Rising demand driven by the green energy transition and a decline in the U.S. dollar strength come the second half of 2024 will fuel support for copper prices.
Copper prices on the London Metal Exchange last saw an all-time record high of $10,730 per ton in March last year.

Copper prices are set to soar more than 75% over the next two years amid mining supply disruptions and higher demand for the metal, fueled by the push for renewable energy.

Rising demand driven by the green energy transition and a likely decline in the U.S. dollar in the second half of 2024 will push copper prices higher, according to a report by BMI, a Fitch Solutions research unit.

Markets are banking on the U.S. Federal Reserve to cut rates this year which will weaken the dollar and in turn make the greenback-priced copper more attractive to foreign buyers.

“The positive view for copper is more on macro factors,” Bank of America Securities’ head of Asia -Pacific basic materials, Matty Zhao, told CNBC, citing likely Fed rate cuts and a weaker U.S. dollar.

Additionally, at the recent COP28 climate change conference, more than 60 countries backed a plan to triple global renewable energy capacity by 2030, a move that Citibank says “would be extremely bullish for copper.”

In a December report, the investment bank forecast that the higher renewable energy targets would boost copper demand by extra 4.2 million tons by 2030.

This would potentially push copper prices to $15,000 a ton in 2025, the report added, way higher than the record peak of $10,730 per ton scaled in March last year.

“This assumes a very soft landing in the U.S. and Europe, an earlier global growth recovery, significant China easing,” Citi analysts said, while also emphasizing on continued investments in the energy transition sector.

A growing economy tends to boost demand for copper, which is used in electrical equipment and industrial machinery.
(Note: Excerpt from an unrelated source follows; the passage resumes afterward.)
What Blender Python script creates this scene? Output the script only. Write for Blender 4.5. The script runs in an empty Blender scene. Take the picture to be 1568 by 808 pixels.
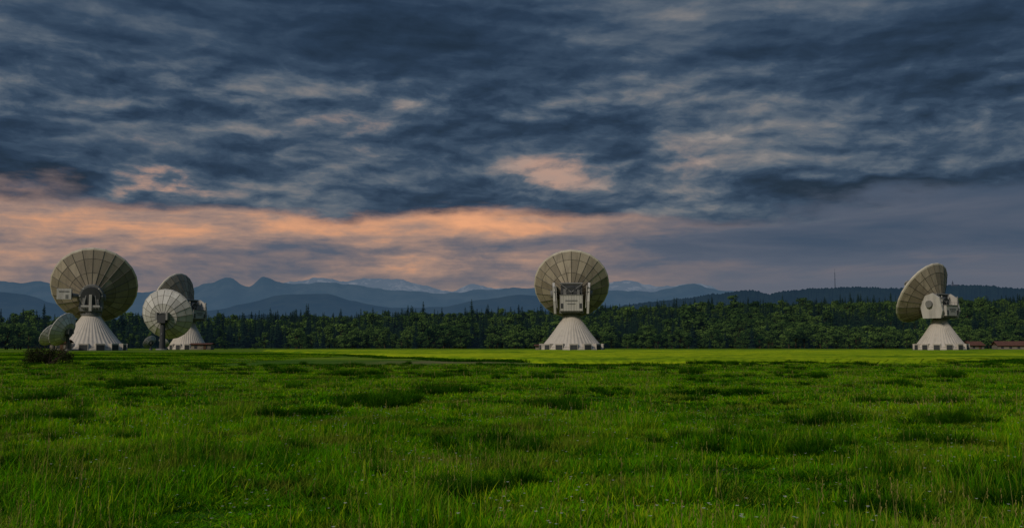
import bpy, math, random
import numpy as np
from mathutils import Vector, Matrix, noise as mn
random.seed(7); rng=np.random.default_rng(7)
scene=bpy.context.scene
R=math.radians
def lin(r,g,b):
    f=lambda c:(c/255/12.92) if c/255<=0.04045 else ((c/255+0.055)/1.055)**2.4
    return (f(r),f(g),f(b),1)
def sm(a,b,x):
    t=min(1,max(0,(x-a)/(b-a))); return t*t*(3-2*t)
def fbm(x,y,z=0,o=4):
    return mn.fractal(Vector((x,y,z)),0.9,2.0,o,noise_basis='PERLIN_ORIGINAL')

# ------------------------------------------------------------ node helper
class NT:
    def __init__(s,tree): s.t=tree
    def n(s,typ,**k):
        nd=s.t.nodes.new(typ)
        for a,b in k.items(): setattr(nd,a,b)
        return nd
    def put(s,sock,v):
        if v is None: return
        if isinstance(v,bpy.types.NodeSocket): s.t.links.new(v,sock)
        else: sock.default_value=v
    def m(s,op,a,b=None,c=None,clamp=False):
        nd=s.n('ShaderNodeMath',operation=op,use_clamp=clamp)
        s.put(nd.inputs[0],a); s.put(nd.inputs[1],b); s.put(nd.inputs[2],c)
        return nd.outputs[0]
    def add(s,a,b): return s.m('ADD',a,b)
    def mul(s,a,b): return s.m('MULTIPLY',a,b)
    def sub(s,a,b): return s.m('SUBTRACT',a,b)
    def step(s,x,a,b):
        nd=s.n('ShaderNodeMapRange',interpolation_type='SMOOTHSTEP')
        s.put(nd.inputs['Value'],x); nd.inputs['From Min'].default_value=a; nd.inputs['From Max'].default_value=b
        return nd.outputs['Result']
    def mix(s,f,a,b,mode='MIX'):
        nd=s.n('ShaderNodeMix',data_type='RGBA',blend_type=mode)
        s.put(nd.inputs[0],f); s.put(nd.inputs[6],a); s.put(nd.inputs[7],b)
        return nd.outputs[2]
    def noise(s,v,scale,detail=2,rough=.5,dist=0,out=0,lac=2.0):
        nd=s.n('ShaderNodeTexNoise',noise_dimensions='3D')
        if v is not None: s.put(nd.inputs['Vector'],v)
        nd.inputs['Scale'].default_value=scale; nd.inputs['Detail'].default_value=detail
        nd.inputs['Roughness'].default_value=rough; nd.inputs['Distortion'].default_value=dist
        nd.inputs['Lacunarity'].default_value=lac
        return nd.outputs[out]
    def xyz(s,x,y,z=0.0):
        nd=s.n('ShaderNodeCombineXYZ'); s.put(nd.inputs[0],x); s.put(nd.inputs[1],y); s.put(nd.inputs[2],z); return nd.outputs[0]
    def sep(s,v):
        nd=s.n('ShaderNodeSeparateXYZ'); s.put(nd.inputs[0],v); return nd.outputs
    def ramp(s,f,stops):
        nd=s.n('ShaderNodeValToRGB'); s.put(nd.inputs[0],f); e=nd.color_ramp.elements
        while len(e)<len(stops): e.new(0.5)
        for i,(p,c) in enumerate(stops): e[i].position=p; e[i].color=c
        return nd.outputs[0]
    def attr(s,name):
        return s.n('ShaderNodeAttribute',attribute_name=name).outputs['Fac']
def new_mat(name):
    m=bpy.data.materials.new(name); m.use_nodes=True; m.node_tree.nodes.clear()
    g=NT(m.node_tree); out=g.n('ShaderNodeOutputMaterial'); return m,g,out.inputs['Surface']
def principled(g,col,rough=.8,spec=.3,normal=None,metal=0):
    p=g.n('ShaderNodeBsdfPrincipled'); g.put(p.inputs['Base Color'],col); g.put(p.inputs['Roughness'],rough)
    p.inputs['Specular IOR Level'].default_value=spec; p.inputs['Metallic'].default_value=metal
    if normal is not None: g.put(p.inputs['Normal'],normal)
    return p.outputs[0]
def bump(g,h,strength=.5,dist=.1):
    b=g.n('ShaderNodeBump'); g.put(b.inputs['Height'],h); b.inputs['Strength'].default_value=strength; b.inputs['Distance'].default_value=dist
    return b.outputs[0]

# ------------------------------------------------------------ world
SUN_EL=36; SUN_AZ=-140
w=bpy.data.worlds.new("World"); scene.world=w; w.use_nodes=True
w.node_tree.nodes.clear(); g=NT(w.node_tree)
tc=g.n('ShaderNodeTexCoord').outputs['Generated']
X,Y,Z=g.sep(tc)[:3]
A=g.mul(g.m('ARCTAN2',X,Y),57.2958)
E=g.mul(g.m('ARCSINE',Z),57.2958)
def vadd(a,b):
    q=g.n('ShaderNodeVectorMath',operation='ADD'); g.put(q.inputs[0],a); g.put(q.inputs[1],b); return q.outputs[0]
P=g.xyz(g.mul(A,1/9.0),g.mul(E,1/3.3),0.0)
wn=g.noise(P,1.1,7,.58,0,1); wx,wy,_=g.sep(wn)[:3]
wx=g.sub(wx,.5); wy=g.sub(wy,.5)
P2=vadd(P,g.xyz(g.mul(wx,.5),g.mul(wy,.5),0.0))
nB=g.noise(P2,1.0,11,.57)
nBs=g.noise(vadd(P2,(-.04,.13,0)),1.0,7,.55)
relief=g.sub(nB,nBs)
nA=g.noise(g.xyz(g.mul(A,1/19),g.add(g.mul(E,1/2.9),g.mul(A,.018)),7.0),1.0,6,.52,.25)
ns=g.noise(g.xyz(g.mul(A,1/13),g.mul(E,1/1.8),3.0),1.1,8,.56,.3)
Aw=g.add(A,g.mul(wx,9.0)); Ew=g.add(E,g.mul(wy,4.5))
Ew=g.add(Ew,g.mul(g.sub(nB,.5),3.0))
def blob(a0,e0,sa,se):
    a=g.m('POWER',g.m('ABSOLUTE',g.mul(g.sub(Aw,a0),1/sa)),2.0)
    e=g.m('POWER',g.m('ABSOLUTE',g.mul(g.sub(Ew,e0),1/se)),2.0)
    return g.m('EXPONENT',g.mul(g.add(a,e),-1.0))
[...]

The metal’s demand is considered a proxy for economic health.

Copper on the London Metal Exchange was last trading at $8,559 a ton.

The base metal is a linchpin in the energy transition ecosystem, and is integral to manufacturing electric vehicles, power grids and wind turbines.

Other analysts see a bullish run for copper due to mining disruptions, with Goldman Sachs expecting a deficit of over half a million tons in 2024.

Last November, First Quantum Minerals halted production at the Cobre Panamá, one of the world’s largest copper mines, following a Supreme Court ruling and nationwide protests over environmental concerns. Anglo American, a major producer, said it would cut copper output in 2024 and 2025 as it seeks to cut costs.

“The supply cuts reinforce our view that the copper market is entering a period of much clearer tightening,” wrote Goldman’s analysts, who see copper prices hitting $10,000 per ton within the year, and much higher in 2025.

The winners of the copper rush will be mainly Chile and Peru, BMI estimates. Both countries have large reserves of green transition minerals such as lithium and copper that are poised to benefit from increased investment and higher export demand. Chile holds around 21% of global copper reserves.

“Our confidence that copper substantially re-rates into 2025 [of $15,000 per ton average] is now substantially higher,” Goldmansaid.

Lower supply also means that new copper smelters coming online will have a shortage of concentrates to work with, said S&P Global’s Senior Copper Analyst Wang Ruilin.

Copper ores are extracted from the earth and then converted into copper concentrates. From there they are sent to smelters to be purified into refined copper, which sets the benchmark LME price.

A worker monitors a process at the Codelco Ventanas copper smelter in Ventanas, Chile, January 7, 2015.
“Copper smelters will see a supply shortage of concentrate starting in 2024, and the forecast deficits in the concentrate market is expected to deepen in 2025–27,” she told CNBC via email.